Com a repercussão negativa, Judy desativou suas redes sociais e fez um pedido de desculpas. “Estou arrasada por ter prejudicado alguns de meus amigos e aliados mais próximos, com os quais estive por décadas”, declarou. Mais tarde, Judy apagou o texto e disse que tinha mudado de ideia. “Estou cancelando esse pedido de desculpas”, acrescentou.
De julho para cá, em seu perfil no Twitter, Judy fez críticas públicas a outros teóricos da neurodiversidade, como Nick Walker, mulher trans e autora do livro Neuroqueer Heresies. A ativista se disse “furiosa” com as declarações de “pura malícia” feitas por Martijn Dekker e endossadas por Robert Chapman e Steve Silberman. Walker, por sua vez, declarou que “Singer fez uma contribuição inestimável ao trazer o termo neurodiversidade para o discurso acadêmico, mas ela tem um histórico de capacitismo, transfobia e conduta não colegial”.
“Todos aqueles que estão desesperados para provar que eu não criei neurodiversidade têm, tiveram ou querem ter pênis. Ele [Martijn] claramente não tem a menor ideia sobre redação acadêmica: Citar alguém que consentiu em ser citado e derivar uma teoria a partir da junção de todas as pesquisas não é ‘roubar suas ideias’.”, afirmou Judy.
Legado
A escolha de Judy Singer em seus posicionamentos pode revelar vários questionamentos sobre como será percebida no futuro enquanto pesquisadora e ativista, e também sobre o seu papel dentro da história do autismo. Em entrevista, jialu pombo, doutor em Psicologia pela Pontifícia Universidade Católica de São Paulo (PUC-SP) e autista, considera a expressão neurodiversidade muito mais relevante do que Judy Singer, independentemente se ela tenha cunhado ou não o termo.

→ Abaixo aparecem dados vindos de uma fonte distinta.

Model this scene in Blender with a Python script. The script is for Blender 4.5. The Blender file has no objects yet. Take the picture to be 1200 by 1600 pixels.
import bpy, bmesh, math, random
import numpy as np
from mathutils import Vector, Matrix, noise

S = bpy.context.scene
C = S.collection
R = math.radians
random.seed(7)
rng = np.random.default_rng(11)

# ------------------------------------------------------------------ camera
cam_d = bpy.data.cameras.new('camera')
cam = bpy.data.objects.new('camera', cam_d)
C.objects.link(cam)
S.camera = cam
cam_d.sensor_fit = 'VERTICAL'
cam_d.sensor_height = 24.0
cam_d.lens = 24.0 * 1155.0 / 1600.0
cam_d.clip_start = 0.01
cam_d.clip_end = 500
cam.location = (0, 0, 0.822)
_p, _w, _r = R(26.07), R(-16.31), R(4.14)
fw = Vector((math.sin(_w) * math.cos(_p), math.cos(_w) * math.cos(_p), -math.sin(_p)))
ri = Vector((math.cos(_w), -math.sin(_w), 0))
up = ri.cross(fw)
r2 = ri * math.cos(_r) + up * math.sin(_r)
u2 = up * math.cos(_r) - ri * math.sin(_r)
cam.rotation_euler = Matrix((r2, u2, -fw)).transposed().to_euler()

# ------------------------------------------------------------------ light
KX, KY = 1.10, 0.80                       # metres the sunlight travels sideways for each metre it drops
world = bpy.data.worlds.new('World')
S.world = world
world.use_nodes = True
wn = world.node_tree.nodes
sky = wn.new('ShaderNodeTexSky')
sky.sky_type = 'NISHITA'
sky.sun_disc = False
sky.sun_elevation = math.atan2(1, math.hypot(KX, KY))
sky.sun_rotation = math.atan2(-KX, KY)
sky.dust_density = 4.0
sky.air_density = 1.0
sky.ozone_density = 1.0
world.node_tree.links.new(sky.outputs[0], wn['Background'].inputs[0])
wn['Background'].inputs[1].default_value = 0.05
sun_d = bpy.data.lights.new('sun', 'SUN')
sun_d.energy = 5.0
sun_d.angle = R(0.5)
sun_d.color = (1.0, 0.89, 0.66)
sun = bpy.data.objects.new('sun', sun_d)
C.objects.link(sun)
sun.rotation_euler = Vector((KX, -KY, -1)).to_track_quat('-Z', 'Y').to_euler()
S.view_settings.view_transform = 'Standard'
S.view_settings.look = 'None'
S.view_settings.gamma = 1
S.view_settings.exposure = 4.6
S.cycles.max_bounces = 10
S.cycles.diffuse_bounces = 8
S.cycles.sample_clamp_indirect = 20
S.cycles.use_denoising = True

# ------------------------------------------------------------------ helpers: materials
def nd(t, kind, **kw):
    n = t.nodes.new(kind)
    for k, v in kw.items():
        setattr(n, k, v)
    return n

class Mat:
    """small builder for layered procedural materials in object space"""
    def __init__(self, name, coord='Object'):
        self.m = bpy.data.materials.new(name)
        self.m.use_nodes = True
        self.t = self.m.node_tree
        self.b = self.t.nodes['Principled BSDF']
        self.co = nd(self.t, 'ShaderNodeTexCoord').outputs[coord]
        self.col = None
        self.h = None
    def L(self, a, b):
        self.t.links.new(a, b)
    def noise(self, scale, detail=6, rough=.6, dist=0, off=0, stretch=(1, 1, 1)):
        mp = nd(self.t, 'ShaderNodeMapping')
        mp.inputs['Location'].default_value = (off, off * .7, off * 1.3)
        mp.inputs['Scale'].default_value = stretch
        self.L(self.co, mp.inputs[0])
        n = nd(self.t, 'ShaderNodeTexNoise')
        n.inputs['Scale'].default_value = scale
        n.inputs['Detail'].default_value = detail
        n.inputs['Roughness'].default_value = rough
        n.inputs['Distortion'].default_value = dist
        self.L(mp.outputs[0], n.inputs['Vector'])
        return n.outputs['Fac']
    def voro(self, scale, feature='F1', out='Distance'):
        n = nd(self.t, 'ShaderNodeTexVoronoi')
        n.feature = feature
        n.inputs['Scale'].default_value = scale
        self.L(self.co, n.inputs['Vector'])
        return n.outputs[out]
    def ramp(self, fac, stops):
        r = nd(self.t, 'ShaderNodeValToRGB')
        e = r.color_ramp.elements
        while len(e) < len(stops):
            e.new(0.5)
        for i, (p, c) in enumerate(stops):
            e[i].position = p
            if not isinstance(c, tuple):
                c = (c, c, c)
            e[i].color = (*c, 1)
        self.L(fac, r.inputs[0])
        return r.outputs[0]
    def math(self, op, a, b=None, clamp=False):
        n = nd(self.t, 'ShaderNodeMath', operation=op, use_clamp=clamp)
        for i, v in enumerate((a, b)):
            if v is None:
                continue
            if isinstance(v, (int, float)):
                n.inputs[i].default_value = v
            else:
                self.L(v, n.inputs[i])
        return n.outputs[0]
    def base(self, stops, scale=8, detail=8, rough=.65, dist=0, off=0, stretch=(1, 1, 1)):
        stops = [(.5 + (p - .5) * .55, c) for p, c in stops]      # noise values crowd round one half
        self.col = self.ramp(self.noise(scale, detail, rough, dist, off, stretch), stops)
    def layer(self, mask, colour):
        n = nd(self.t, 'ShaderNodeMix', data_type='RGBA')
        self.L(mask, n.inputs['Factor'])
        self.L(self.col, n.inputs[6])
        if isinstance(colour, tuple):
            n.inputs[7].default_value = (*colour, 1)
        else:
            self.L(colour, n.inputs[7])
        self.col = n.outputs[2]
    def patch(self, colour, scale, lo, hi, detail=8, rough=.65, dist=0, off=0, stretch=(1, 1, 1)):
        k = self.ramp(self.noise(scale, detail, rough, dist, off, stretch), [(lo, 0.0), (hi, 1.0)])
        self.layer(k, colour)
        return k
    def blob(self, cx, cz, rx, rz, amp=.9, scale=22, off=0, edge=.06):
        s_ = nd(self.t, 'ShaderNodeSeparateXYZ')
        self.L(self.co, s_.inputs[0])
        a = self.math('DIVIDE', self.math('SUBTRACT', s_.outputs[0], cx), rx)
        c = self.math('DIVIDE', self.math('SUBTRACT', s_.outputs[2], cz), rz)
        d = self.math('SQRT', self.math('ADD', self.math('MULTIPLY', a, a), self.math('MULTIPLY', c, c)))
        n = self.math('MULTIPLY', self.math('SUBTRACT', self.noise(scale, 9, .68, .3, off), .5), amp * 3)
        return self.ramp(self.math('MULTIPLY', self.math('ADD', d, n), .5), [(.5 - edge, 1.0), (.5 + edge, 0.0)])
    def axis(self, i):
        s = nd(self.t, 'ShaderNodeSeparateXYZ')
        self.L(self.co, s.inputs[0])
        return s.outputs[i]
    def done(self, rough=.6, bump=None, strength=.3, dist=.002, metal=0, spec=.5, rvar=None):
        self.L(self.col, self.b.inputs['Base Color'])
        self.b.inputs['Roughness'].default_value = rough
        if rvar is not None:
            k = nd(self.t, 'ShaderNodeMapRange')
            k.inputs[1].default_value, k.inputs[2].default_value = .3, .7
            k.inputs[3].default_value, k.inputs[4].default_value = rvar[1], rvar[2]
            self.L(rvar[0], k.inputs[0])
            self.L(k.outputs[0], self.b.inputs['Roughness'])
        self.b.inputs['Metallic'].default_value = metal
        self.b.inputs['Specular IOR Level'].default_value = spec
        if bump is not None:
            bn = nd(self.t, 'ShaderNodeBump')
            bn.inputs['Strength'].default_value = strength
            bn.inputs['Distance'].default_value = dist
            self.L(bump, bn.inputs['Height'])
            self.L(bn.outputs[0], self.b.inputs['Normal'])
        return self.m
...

“Acredito que, enquanto pessoas, comunidades e movimentos sociais, temos o direito de escolher com quem nos aliamos e com quem dialogamos, e isso não é algo estancado, do tipo ‘uma vez aliado, pra sempre aliado’. Também acho que as coisas não são absolutas. Podemos concordar com alguém em alguns sentidos e discordar em outros, é assim que convivemos nas esferas pessoais, cotidianas, íntimas, não é?”, questionou.
Para jialu, a fixação de Judy e J. K. Rowling em questões trans revela uma insegurança quanto à identidade. “As pessoas ficam inseguras de perder a suposta estabilidade que suas identidades garantem a partir do momento em que outras identidades reivindicam espaço. Estou falando inclusive no sentido subjetivo — a pessoa cis se desestabiliza, se sente colocada em cheque, quando se depara com uma pessoa trans”, afirmou.
Desta forma, encara que o desconforto pode se tornar ação. “Então, muitas vezes a pessoa não tem ódio, mas está reativa e usa seu espaço para emitir opiniões mesmo que não saiba do que está falando. As pessoas querem garantir a manutenção daquilo que já é conhecido no repertório delas, e, muitas vezes, da reatividade partem para o ataque, por isso insistem em falar. Afinal, o discurso é uma arma poderosa”, concluiu.